§ Written instruction:
From the entries below, copy every line holding the word "this".

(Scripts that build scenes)
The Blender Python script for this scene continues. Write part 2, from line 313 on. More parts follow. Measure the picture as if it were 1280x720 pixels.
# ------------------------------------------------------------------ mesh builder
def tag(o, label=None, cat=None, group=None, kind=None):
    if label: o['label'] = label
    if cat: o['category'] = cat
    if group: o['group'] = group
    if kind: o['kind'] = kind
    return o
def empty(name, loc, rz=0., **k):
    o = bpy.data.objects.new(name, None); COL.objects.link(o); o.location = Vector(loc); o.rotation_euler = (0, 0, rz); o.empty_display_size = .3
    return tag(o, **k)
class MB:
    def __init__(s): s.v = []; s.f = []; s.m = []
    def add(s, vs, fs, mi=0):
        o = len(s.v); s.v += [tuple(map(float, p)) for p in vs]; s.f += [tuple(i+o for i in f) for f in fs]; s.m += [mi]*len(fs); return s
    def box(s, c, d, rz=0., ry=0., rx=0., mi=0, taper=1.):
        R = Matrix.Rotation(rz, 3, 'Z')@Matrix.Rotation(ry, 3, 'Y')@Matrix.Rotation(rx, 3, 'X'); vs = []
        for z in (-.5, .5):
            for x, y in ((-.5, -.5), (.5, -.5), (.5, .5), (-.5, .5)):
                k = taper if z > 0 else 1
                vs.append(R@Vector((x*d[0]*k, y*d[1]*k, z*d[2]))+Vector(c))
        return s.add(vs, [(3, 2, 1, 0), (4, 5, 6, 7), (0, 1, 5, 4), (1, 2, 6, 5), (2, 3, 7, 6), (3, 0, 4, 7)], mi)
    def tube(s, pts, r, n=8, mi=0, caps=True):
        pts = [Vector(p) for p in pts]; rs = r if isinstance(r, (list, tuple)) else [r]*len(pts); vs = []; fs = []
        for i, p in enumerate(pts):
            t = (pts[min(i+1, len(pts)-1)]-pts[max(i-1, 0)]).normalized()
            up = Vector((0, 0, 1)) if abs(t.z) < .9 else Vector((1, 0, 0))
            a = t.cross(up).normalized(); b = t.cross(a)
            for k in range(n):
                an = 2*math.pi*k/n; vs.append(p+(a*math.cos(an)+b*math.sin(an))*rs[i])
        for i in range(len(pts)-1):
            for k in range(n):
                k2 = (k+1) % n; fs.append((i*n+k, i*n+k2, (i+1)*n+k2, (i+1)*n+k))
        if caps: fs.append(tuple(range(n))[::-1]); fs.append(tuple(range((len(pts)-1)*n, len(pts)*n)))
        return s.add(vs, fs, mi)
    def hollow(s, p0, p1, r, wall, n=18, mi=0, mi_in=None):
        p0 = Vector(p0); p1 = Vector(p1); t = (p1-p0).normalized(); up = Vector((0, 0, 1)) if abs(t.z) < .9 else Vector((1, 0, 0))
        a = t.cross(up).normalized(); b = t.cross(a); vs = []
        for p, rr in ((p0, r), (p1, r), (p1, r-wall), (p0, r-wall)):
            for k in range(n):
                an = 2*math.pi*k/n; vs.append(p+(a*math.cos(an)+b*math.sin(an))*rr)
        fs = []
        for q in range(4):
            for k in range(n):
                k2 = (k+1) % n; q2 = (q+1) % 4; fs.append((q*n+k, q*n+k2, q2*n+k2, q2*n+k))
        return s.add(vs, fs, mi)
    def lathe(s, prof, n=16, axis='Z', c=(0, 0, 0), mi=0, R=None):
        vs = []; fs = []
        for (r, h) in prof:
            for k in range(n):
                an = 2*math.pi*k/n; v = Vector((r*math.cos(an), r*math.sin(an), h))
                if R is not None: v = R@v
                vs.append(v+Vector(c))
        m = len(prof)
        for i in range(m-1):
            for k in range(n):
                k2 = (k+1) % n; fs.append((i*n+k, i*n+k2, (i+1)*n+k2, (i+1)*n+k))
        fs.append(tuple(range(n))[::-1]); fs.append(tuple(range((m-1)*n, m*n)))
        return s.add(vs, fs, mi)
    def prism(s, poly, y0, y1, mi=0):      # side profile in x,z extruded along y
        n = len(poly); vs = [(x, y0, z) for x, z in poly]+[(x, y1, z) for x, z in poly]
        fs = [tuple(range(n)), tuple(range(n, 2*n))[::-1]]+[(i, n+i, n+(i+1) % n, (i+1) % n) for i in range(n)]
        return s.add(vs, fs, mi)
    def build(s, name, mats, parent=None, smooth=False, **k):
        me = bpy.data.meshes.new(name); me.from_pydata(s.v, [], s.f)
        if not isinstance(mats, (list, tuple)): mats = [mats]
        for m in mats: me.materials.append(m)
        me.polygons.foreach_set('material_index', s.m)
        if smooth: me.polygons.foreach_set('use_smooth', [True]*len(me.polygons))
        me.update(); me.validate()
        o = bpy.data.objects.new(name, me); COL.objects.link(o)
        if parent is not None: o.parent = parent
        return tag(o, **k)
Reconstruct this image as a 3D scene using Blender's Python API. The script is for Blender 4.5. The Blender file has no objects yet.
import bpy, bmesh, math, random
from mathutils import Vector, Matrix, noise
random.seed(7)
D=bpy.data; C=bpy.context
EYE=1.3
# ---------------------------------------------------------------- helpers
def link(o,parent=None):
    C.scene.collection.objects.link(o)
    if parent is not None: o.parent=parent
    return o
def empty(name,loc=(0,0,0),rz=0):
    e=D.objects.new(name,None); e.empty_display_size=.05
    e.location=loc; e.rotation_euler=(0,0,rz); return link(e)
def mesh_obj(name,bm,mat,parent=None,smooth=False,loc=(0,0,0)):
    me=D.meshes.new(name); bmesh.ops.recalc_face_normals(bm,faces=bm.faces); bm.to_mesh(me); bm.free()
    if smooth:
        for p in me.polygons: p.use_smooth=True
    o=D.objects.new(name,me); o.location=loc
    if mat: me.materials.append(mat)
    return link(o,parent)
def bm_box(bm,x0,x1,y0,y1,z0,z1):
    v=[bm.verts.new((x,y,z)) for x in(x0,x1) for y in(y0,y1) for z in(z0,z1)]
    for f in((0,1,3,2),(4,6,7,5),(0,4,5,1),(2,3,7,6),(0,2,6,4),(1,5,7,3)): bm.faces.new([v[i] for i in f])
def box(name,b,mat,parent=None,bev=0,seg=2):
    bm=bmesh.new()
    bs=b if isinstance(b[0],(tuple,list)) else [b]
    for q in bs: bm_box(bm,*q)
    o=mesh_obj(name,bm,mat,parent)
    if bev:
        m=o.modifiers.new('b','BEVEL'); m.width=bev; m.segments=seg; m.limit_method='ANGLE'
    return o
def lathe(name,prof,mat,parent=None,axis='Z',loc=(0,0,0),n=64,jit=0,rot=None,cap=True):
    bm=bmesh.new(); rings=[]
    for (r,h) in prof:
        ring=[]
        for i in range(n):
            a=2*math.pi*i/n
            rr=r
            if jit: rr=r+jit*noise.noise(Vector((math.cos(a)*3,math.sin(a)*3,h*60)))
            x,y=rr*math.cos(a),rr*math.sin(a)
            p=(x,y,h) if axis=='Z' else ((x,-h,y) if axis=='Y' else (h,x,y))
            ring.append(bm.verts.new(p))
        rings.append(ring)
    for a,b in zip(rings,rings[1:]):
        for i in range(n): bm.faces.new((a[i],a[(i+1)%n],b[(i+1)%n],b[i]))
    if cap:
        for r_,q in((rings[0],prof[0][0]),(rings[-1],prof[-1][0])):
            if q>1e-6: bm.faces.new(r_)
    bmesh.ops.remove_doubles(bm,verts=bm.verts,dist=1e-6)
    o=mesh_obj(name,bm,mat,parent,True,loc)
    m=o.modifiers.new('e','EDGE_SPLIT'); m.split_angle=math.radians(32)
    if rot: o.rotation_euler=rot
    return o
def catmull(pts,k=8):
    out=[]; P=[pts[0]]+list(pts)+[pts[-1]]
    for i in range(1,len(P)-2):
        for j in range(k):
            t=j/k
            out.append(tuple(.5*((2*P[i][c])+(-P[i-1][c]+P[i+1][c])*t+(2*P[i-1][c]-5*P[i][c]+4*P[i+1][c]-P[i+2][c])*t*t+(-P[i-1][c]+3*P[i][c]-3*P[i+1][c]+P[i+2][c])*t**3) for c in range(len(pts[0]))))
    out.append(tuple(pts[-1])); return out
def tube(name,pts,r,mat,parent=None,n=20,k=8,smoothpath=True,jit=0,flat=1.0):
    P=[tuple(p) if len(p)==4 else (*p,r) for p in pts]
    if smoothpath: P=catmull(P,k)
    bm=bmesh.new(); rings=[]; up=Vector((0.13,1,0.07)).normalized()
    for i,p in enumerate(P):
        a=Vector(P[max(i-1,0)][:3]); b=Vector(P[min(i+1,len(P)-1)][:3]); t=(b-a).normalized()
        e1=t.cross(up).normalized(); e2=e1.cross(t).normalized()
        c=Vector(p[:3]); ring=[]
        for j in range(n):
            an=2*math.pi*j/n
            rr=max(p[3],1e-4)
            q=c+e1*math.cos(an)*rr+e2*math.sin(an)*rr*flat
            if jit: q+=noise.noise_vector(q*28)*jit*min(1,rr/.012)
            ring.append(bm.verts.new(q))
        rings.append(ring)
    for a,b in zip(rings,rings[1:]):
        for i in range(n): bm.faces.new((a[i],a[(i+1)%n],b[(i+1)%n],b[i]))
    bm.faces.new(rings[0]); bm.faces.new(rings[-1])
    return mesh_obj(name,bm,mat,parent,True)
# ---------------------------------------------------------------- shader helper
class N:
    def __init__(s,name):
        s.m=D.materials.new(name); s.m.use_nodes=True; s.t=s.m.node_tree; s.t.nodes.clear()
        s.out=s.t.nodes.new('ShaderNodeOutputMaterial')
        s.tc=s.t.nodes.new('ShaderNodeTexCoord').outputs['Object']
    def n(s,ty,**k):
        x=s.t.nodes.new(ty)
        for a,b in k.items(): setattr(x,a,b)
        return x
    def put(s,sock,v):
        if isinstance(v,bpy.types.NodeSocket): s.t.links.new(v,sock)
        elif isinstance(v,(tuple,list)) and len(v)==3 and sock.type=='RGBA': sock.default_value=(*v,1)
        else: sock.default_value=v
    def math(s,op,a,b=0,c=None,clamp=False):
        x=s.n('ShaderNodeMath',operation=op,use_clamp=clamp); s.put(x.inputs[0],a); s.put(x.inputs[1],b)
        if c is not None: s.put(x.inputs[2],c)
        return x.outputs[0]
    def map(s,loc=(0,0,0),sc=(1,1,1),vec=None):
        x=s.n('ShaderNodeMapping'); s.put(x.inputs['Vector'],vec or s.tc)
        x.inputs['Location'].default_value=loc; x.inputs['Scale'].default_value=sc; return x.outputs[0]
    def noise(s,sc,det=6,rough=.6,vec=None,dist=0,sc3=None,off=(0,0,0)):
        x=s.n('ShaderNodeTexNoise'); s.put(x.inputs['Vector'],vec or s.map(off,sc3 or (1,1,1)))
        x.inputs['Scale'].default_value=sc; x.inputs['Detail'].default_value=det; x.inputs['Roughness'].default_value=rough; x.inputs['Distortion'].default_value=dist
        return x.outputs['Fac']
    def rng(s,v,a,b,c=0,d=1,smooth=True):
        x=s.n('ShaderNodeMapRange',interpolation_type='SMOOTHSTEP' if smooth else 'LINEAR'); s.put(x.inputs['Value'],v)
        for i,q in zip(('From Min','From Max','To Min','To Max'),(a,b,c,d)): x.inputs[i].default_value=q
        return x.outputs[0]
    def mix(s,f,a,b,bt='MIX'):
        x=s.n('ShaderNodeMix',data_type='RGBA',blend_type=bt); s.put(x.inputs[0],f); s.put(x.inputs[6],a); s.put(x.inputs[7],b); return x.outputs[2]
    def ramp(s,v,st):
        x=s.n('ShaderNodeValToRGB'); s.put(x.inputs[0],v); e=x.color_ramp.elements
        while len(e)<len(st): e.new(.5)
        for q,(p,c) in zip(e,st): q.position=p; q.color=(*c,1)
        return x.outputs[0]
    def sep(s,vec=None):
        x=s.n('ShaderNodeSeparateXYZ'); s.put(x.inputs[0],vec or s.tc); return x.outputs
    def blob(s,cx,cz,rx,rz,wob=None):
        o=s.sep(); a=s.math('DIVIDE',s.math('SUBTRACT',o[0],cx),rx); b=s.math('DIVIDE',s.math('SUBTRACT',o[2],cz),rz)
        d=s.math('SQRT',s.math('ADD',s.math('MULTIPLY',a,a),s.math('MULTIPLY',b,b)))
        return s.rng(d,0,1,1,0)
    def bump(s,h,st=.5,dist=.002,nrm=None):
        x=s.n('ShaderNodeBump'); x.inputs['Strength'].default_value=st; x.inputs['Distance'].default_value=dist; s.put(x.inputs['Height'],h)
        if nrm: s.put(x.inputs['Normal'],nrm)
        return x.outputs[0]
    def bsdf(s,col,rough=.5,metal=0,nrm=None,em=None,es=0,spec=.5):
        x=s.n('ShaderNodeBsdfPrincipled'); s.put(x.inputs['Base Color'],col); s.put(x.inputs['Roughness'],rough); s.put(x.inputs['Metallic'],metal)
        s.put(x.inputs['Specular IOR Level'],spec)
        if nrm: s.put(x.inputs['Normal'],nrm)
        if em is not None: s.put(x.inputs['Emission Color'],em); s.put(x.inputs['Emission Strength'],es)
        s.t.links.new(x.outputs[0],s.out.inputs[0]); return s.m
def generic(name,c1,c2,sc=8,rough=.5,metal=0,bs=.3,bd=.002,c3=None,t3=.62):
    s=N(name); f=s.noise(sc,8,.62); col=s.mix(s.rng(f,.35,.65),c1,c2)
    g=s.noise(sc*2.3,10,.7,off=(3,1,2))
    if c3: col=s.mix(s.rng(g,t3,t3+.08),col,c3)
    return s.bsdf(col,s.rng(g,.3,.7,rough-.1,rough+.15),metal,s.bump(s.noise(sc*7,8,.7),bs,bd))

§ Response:
The Blender Python script for this scene continues. Write part 2, from line 313 on. More parts follow. Measure the picture as if it were 1280x720 pixels.
Reconstruct this image as a 3D scene using Blender's Python API. The script is for Blender 4.5. The Blender file has no objects yet.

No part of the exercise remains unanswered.